--- start ---

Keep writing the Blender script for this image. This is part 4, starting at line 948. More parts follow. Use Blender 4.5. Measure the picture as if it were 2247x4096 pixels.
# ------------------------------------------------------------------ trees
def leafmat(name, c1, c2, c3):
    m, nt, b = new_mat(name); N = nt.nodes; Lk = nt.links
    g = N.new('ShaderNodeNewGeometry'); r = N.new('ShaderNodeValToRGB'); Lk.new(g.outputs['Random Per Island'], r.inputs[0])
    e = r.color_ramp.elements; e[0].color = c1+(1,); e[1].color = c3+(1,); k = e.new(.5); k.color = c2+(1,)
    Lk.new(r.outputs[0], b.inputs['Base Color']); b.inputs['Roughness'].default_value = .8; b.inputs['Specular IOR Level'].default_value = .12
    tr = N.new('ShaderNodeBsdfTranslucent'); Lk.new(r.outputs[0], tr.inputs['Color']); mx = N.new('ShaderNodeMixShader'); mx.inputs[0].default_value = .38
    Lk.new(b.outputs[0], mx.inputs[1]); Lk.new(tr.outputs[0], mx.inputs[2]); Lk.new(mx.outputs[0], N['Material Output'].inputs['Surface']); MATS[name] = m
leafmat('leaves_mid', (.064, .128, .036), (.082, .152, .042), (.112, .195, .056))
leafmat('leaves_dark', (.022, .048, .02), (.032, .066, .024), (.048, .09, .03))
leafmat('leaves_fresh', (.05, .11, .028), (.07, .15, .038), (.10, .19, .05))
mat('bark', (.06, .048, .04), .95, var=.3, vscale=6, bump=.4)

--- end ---

Write each line above out exactly.

Keep writing the Blender script for this image. This is part 4, starting at line 948. More parts follow. Use Blender 4.5. Measure the picture as if it were 2247x4096 pixels.
# ------------------------------------------------------------------ trees
def leafmat(name, c1, c2, c3):
    m, nt, b = new_mat(name); N = nt.nodes; Lk = nt.links
    g = N.new('ShaderNodeNewGeometry'); r = N.new('ShaderNodeValToRGB'); Lk.new(g.outputs['Random Per Island'], r.inputs[0])
    e = r.color_ramp.elements; e[0].color = c1+(1,); e[1].color = c3+(1,); k = e.new(.5); k.color = c2+(1,)
    Lk.new(r.outputs[0], b.inputs['Base Color']); b.inputs['Roughness'].default_value = .8; b.inputs['Specular IOR Level'].default_value = .12
    tr = N.new('ShaderNodeBsdfTranslucent'); Lk.new(r.outputs[0], tr.inputs['Color']); mx = N.new('ShaderNodeMixShader'); mx.inputs[0].default_value = .38
    Lk.new(b.outputs[0], mx.inputs[1]); Lk.new(tr.outputs[0], mx.inputs[2]); Lk.new(mx.outputs[0], N['Material Output'].inputs['Surface']); MATS[name] = m
leafmat('leaves_mid', (.064, .128, .036), (.082, .152, .042), (.112, .195, .056))
leafmat('leaves_dark', (.022, .048, .02), (.032, .066, .024), (.048, .09, .03))
leafmat('leaves_fresh', (.05, .11, .028), (.07, .15, .038), (.10, .19, .05))
mat('bark', (.06, .048, .04), .95, var=.3, vscale=6, bump=.4)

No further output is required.